_Objective:_
Write out nothing but the lines from the first line of the entries below through the line with "2, 5), (0, 3, 5)])"; no pictures go in.
[START Data extract]
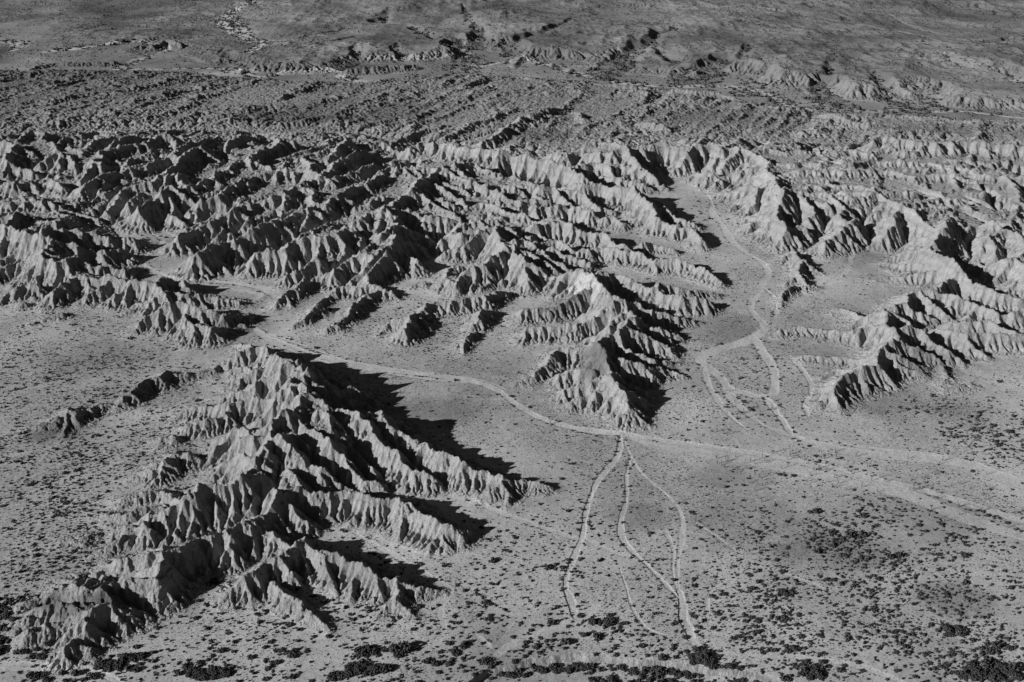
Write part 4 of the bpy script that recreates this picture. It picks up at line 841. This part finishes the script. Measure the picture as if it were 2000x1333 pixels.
OCT_V = np.array([(1, 0, 0), (0, 1, 0), (-1, 0, 0), (0, -1, 0), (0, 0, 1), (0, 0, -.6)], float)
OCT_F = np.array([(0, 1, 4), (1, 2, 4), (2, 3, 4), (3, 0, 4), (1, 0, 5), (2, 1, 5), (3, 2, 5), (0, 3, 5)])

def clump(puffs, seed, flat=.75):
    """one shrub of unit radius: jittered leaf puffs filling an uneven dome"""
    g_ = np.random.default_rng(seed)
    V, F = [], []
    for k in range(puffs):
        if puffs == 1:
            c = np.array([0, 0, .3]); s = np.array([.9, .9, .65])
        else:
            a = g_.uniform(0, 2 * np.pi); rad = math.sqrt(g_.uniform(0, 1)) * .78
            hgt = g_.uniform(.15, 1) * flat * (1 - .55 * rad)
            c = np.array([math.cos(a) * rad, math.sin(a) * rad, hgt]); s = g_.uniform(.9, 1.5, 3) * (.95 / puffs ** .42)
        v = OCT_V * g_.uniform(.6, 1.3, (6, 1)) * s
        al = g_.uniform(0, 2 * np.pi); be = g_.normal() * .5
        R = np.array([[math.cos(al), -math.sin(al), 0], [math.sin(al), math.cos(al), 0], [0, 0, 1]]) @ np.array([[1, 0, 0], [0, math.cos(be), -math.sin(be)], [0, math.sin(be), math.cos(be)]])
        F.append(OCT_F + 6 * k); V.append(v @ R.T + c)
    return np.concatenate(V), np.concatenate(F)

def mesh_from(name, V, F, mat):
    me = bpy.data.meshes.new(name)
    me.vertices.add(len(V)); me.vertices.foreach_set('co', np.asarray(V, np.float32).ravel())
    nf = len(F); k = F.shape[1]
    me.loops.add(nf * k); me.polygons.add(nf)
    me.loops.foreach_set('vertex_index', F.astype(np.int32).ravel())
    me.polygons.foreach_set('loop_start', np.arange(0, nf * k, k, dtype=np.int32))
    me.polygons.foreach_set('loop_total', np.full(nf, k, np.int32))
    me.update(calc_edges=True); me.materials.append(mat)
    return me

def merged(name, pts, templates, label, category, mat=LEAF):
    """many plants as one object: pts = x, y, z, radius"""
    Vs, Fs, n = [], [], 0
    which = rng.integers(0, len(templates), len(pts)); rot = rng.uniform(0, 6.283, len(pts))
    for k, (tv, tf) in enumerate(templates):
        sel = which == k
        p = pts[sel]; a = rot[sel]
        if not len(p): continue
        c, s = np.cos(a)[:, None], np.sin(a)[:, None]
        x = tv[None, :, 0] * c - tv[None, :, 1] * s; y = tv[None, :, 0] * s + tv[None, :, 1] * c
        hz = rng.uniform(.75, 1.2, len(p))[:, None]
        V = np.stack([x * p[:, 3:4] + p[:, 0:1], y * p[:, 3:4] + p[:, 1:2], tv[None, :, 2] * hz * p[:, 3:4] + p[:, 2:3]], 2).reshape(-1, 3)
        F = (tf[None] + (np.arange(len(p)) * len(tv))[:, None, None]).reshape(-1, 3) + n
        n += len(V); Vs.append(V); Fs.append(F)
    o = bpy.data.objects.new(name, mesh_from(name, np.concatenate(Vs), np.concatenate(Fs), mat))
    sc.collection.objects.link(o)
    o['kind'] = 'stuff'; o['label'] = label; o['category'] = category
    return o

# --- where plants stand
def cover(x, y):
    px, py, _ = pixel_of(x, y, 0)
    dens = np.full(len(x), .0035); size = np.full(len(x), .8)
    tw = np.full(len(x), .2)
    for cx, cy, rx, ry, d, s in COVER:
        k = np.exp(-(((px - cx) / rx) ** 2 + ((py - cy) / ry) ** 2) * 1.2)
        dens = np.maximum(dens, d * k); size += s * k * 1.0; tw += k
    size = (size - .8 + .16) / tw
    return dens, size
def thick(x, y):
    px, py, _ = pixel_of(x, y, 0)
    dens = np.zeros(len(x)); size = np.full(len(x), 1.0)
    for cx, cy, rx, ry, d, s in THICKET:
        k = (((px - cx) / rx) ** 2 + ((py - cy) / ry) ** 2) < 1 + .5 * vnoise(x / 6, y / 6, 501)
        size = np.where(k, s, size); dens = np.where(k, np.maximum(dens, d), dens)
    return dens, size

def scatter(n, y0, y1):
    r = np.sqrt(rng.uniform(y0 ** 2, y1 ** 2, n)); a = rng.uniform(-.63, .63, n)
    return r * np.sin(a), r * np.cos(a)

HSOFT = np.clip((Z - Z0) / 2.0, 0, 1)
edge = np.clip(WBANK * 2, 0, 1) * 0
near = []
AREA_NEAR = .63 * (1150 ** 2 - 385 ** 2)
DMAX = .20
x, y = scatter(int(AREA_NEAR * DMAX), 385, 1150)
d, s = cover(x, y)
patch = np.clip(1.25 + 1.8 * fbm(x / 22, y / 22, 511, 3), .15, 2.6)
h = look(HN, x, y); wsh = look(WASH, x, y)
keep = rng.uniform(0, DMAX, len(x)) < 1.45 * d * patch * np.clip(1 - 2.2 * h, 0.02, 1) * (1 - .93 * (wsh > .3))
rad = s * rng.lognormal(0, .40, len(x)) * .78
near = np.stack([x, y, ground_z(x, y) - .08, rad], 1)[keep]
# shrubs lining the washes
wx_, wy_ = scatter(int(AREA_NEAR * .10), 385, 1300)
bb = look(WBANK, wx_, wy_); b2 = look(WBANK, wx_ + 3.0, wy_) + look(WBANK, wx_ - 3.0, wy_) + look(WBANK, wx_, wy_ + 3) + look(WBANK, wx_, wy_ - 3)
kk = (bb < .1) & (b2 > .35) & (look(HN, wx_, wy_) < .3) & (rng.uniform(0, 1, len(wx_)) < .55)
line = np.stack([wx_, wy_, ground_z(wx_, wy_) - .05, .8 * rng.lognormal(0, .3, len(wx_))], 1)[kk]
# tiny plants: grasses and burro bush
tx, ty = scatter(int(AREA_NEAR * .30), 385, 1150)
th_ = look(HN, tx, ty)
kk = (th_ < .35) & (look(WASH, tx, ty) < .35) & (rng.uniform(0, 1, len(tx)) < np.clip(.5 + 1.2 * fbm(tx / 30, ty / 30, 515, 3), .05, 1))
tiny = np.stack([tx, ty, ground_z(tx, ty), .34 * rng.lognormal(0, .35, len(tx))], 1)[kk]
# middle and far plants
fx, fy = scatter(150000, 1150, 3500)
fh = look(HN, fx, fy)
rowd = fbm(fx / 60, fy / 220, 521, 3)
fk = (rng.uniform(0, 1, len(fx)) < np.clip(.45 + 1.1 * rowd, .04, 1) * np.clip(1 - 1.1 * fh, .05, 1)) & (rng.uniform(0, 1, len(fx)) > .85 * (look(WASH, fx, fy) > .5))
far = np.stack([fx, fy, ground_z(fx, fy) - .1, 1.25 * rng.lognormal(0, .35, len(fx))], 1)[fk]
# larger bushes along the far washes
gx_, gy_ = scatter(250000, 1300, 3300)
gb = look(WBANK, gx_, gy_); g2 = look(WBANK, gx_ + 12, gy_) + look(WBANK, gx_ - 12, gy_) + look(WBANK, gx_, gy_ + 14) + look(WBANK, gx_, gy_ - 14) + look(CUT, gx_, gy_) * .15
gk = (g2 > .4) & (look(HN, gx_, gy_) < .6) & (rng.uniform(0, 1, len(gx_)) < .28)
farline = np.stack([gx_, gy_, ground_z(gx_, gy_) - .1, 2.4 * rng.lognormal(0, .35, len(gx_))], 1)[gk]
# dense bushes
qx, qy = scatter(int(.63 * (660 ** 2 - 385 ** 2) * .24), 385, 660)
q1, qs = thick(qx, qy)
qk = (rng.uniform(0, .24, len(qx)) < q1) & (look(HN, qx, qy) < .4) & (look(WASH, qx, qy) < .4)
bush = np.stack([qx, qy, ground_z(qx, qy) - .1, qs * rng.lognormal(0, .22, len(qx))], 1)[qk]

# --- the largest in the picture stand as individuals
def in_frame(p, mgn=6):
    a, b, d_ = pixel_of(p[:, 0], p[:, 1], p[:, 2] + .5 * p[:, 3])
    return (a > -mgn) & (a < 2000 + mgn) & (b > -mgn) & (b < 1333 + mgn), a, b, d_
pool = np.concatenate([near, line])
inf, pa, pb, pd = in_frame(pool)
score = np.where(inf, pool[:, 3] / pd, 0)
order = np.argsort(-score)
solo, rest = pool[order[:290]], pool[order[290:]]
binf, ba, bb_, bd = in_frame(bush)
border = np.argsort(-np.where(binf, bush[:, 3] / bd, 0))
bsolo, brest = bush[border[:280]], bush[border[280:]]

T_BIG = [clump(34, 600 + k) for k in range(5)]
T_BUSH = [clump(60, 640 + k, .95) for k in range(5)]
T_MID = [clump(8, 620 + k) for k in range(6)]
T_SMALL = [clump(3, 630 + k) for k in range(5)]
T_DOT = [clump(1, 650 + k) for k in range(4)]
M_BIG = [mesh_from('desert_shrub', v, f, LEAF) for v, f in T_BIG]
M_BUSH = [mesh_from('thicket_bush', v, f, LEAF) for v, f in T_BUSH]

def where_label(a, b):
    if b > 1270:
        y_ = 'along the bottom edge'
    elif b > 1180: y_ = 'on the sand flat near the bottom'
    elif b > 1060: y_ = 'on the mid plain'
    else: y_ = 'beside the wash'
    x_ = 'left' if a < 420 else 'left of centre' if a < 860 else 'centre' if a < 1200 else 'right of centre' if a < 1560 else 'right'
    return x_, y_
def individuals(name, meshes, pts, noun, cat, group):
    _, a, b, d_ = in_frame(pts)
    sizes = pts[:, 3]
    for k, p in enumerate(pts):
        o = bpy.data.objects.new(name, meshes[k % len(meshes)])
        sc.collection.objects.link(o)
        o.location = p[:3]; s_ = float(p[3])
        o.scale = (s_, s_, s_ * float(rng.uniform(.8, 1.15))); o.rotation_euler = (0, 0, float(rng.uniform(0, 6.28)))
        xl, yl = where_label(a[k], b[k])
        sw = 'large' if s_ > np.percentile(sizes, 75) else 'small' if s_ < np.percentile(sizes, 30) else 'middling'
        o['label'] = f'{sw} {noun} {yl}, {xl}'
        o['category'] = cat; o['group'] = group
individuals('desert_shrub', M_BIG, solo, 'dark rounded shrub', 'shrub', 'dark shrubs scattered over the near plain')
individuals('thicket_bush', M_BUSH, bsolo, 'dark leafy thicket bush', 'bush', 'bushes of the dark thickets')

_, _, _, rd_ = in_frame(rest)
far_rest = rd_ > 760
merged('desert_shrubs', rest[~far_rest], T_MID, 'dark shrubs scattered over the near desert plain', 'shrubs')
merged('distant_shrubs', np.concatenate([rest[far_rest], farline]), T_SMALL, 'small dark shrubs on the plains and washes between the hills', 'shrubs')
merged('plain_shrubs', far, T_DOT, 'dark specks of shrubs on the far gravel plain', 'shrubs')
merged('ground_cover', tiny, T_DOT, 'tiny low plants and grass tufts speckling the sand', 'ground cover')
if len(brest): merged('thicket', brest, T_MID, 'dense dark thicket of bushes along the bottom edge', 'thicket')
print('plants', len(solo), len(bsolo), len(rest), len(far), len(farline), len(tiny), len(bush))

# --- ocotillos: bundles of thin upright wands
def ocotillo_mesh(seed):
    g_ = np.random.default_rng(seed); V, F = [], []
    for k in range(7):
        a = g_.uniform(0, 6.283); lean = g_.uniform(.08, .55); H = g_.uniform(.75, 1.0)
        n0 = len(V)
        for q_ in range(5):
            t_ = q_ / 4; rad = .017 * (1 - .6 * t_)
            cx = math.cos(a) * lean * H * t_ ** 1.3; cy = math.sin(a) * lean * H * t_ ** 1.3; cz = H * t_
            for e in range(3): V.append((cx + rad * math.cos(e * 2.1), cy + rad * math.sin(e * 2.1), cz))
        for q_ in range(4):
            for e in range(3): F.append((n0 + q_ * 3 + e, n0 + q_ * 3 + (e + 1) % 3, n0 + q_ * 3 + 3 + (e + 1) % 3, n0 + q_ * 3 + 3 + e))
    return mesh_from('ocotillo', np.array(V), np.array(F), STEM)
M_OCO = [ocotillo_mesh(700 + k) for k in range(5)]
for cx, cy, rx, ry, n in OCO:
    for k in range(n):
        X, Y = ground(cx + rx * rng.normal() * .5, cy + ry * rng.normal() * .5)
        X, Y = np.array([float(X)]), np.array([float(Y)])
        if look(HN, X, Y)[0] > .3: continue
        o = bpy.data.objects.new('ocotillo', M_OCO[k % 5]); sc.collection.objects.link(o)
        o.location = (X[0], Y[0], float(ground_z(X, Y)[0])); s_ = float(rng.uniform(3.4, 5.6))
        o.scale = (s_, s_, s_); o.rotation_euler = (0, 0, float(rng.uniform(0, 6.28)))
        wl = 'east of the wash junction' if cx > 1300 and cy > 870 else 'between the braids of the east wash' if cx > 1300 else 'on the plain beside the main wash'
        sw = 'tall' if s_ > 4.8 else 'short' if s_ < 4 else 'middling'
        o['label'] = f'{sw} thin stemmed ocotillo {wl}'; o['category'] = 'ocotillo'; o['group'] = 'ocotillos on the plain'
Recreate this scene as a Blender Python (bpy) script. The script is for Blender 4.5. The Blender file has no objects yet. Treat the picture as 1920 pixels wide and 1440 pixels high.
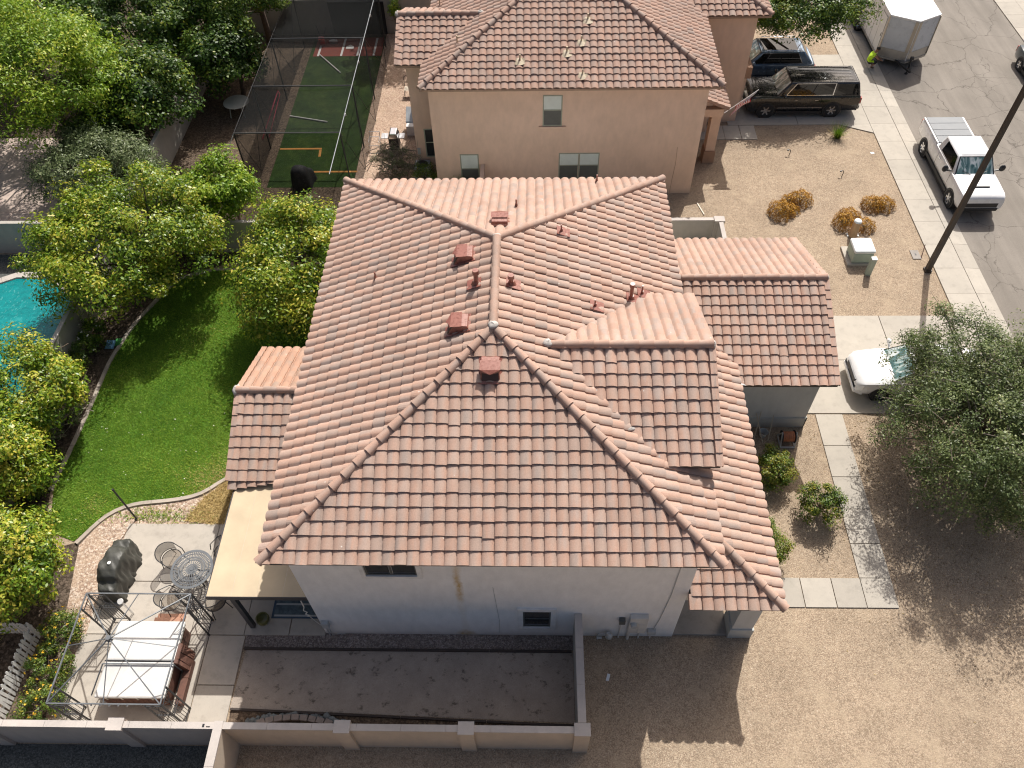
[END Data extract]
_Worked answer:_
Write part 4 of the bpy script that recreates this picture. It picks up at line 841. This part finishes the script. Measure the picture as if it were 2000x1333 pixels.
OCT_V = np.array([(1, 0, 0), (0, 1, 0), (-1, 0, 0), (0, -1, 0), (0, 0, 1), (0, 0, -.6)], float)
OCT_F = np.array([(0, 1, 4), (1, 2, 4), (2, 3, 4), (3, 0, 4), (1, 0, 5), (2, 1, 5), (3, 2, 5), (0, 3, 5)])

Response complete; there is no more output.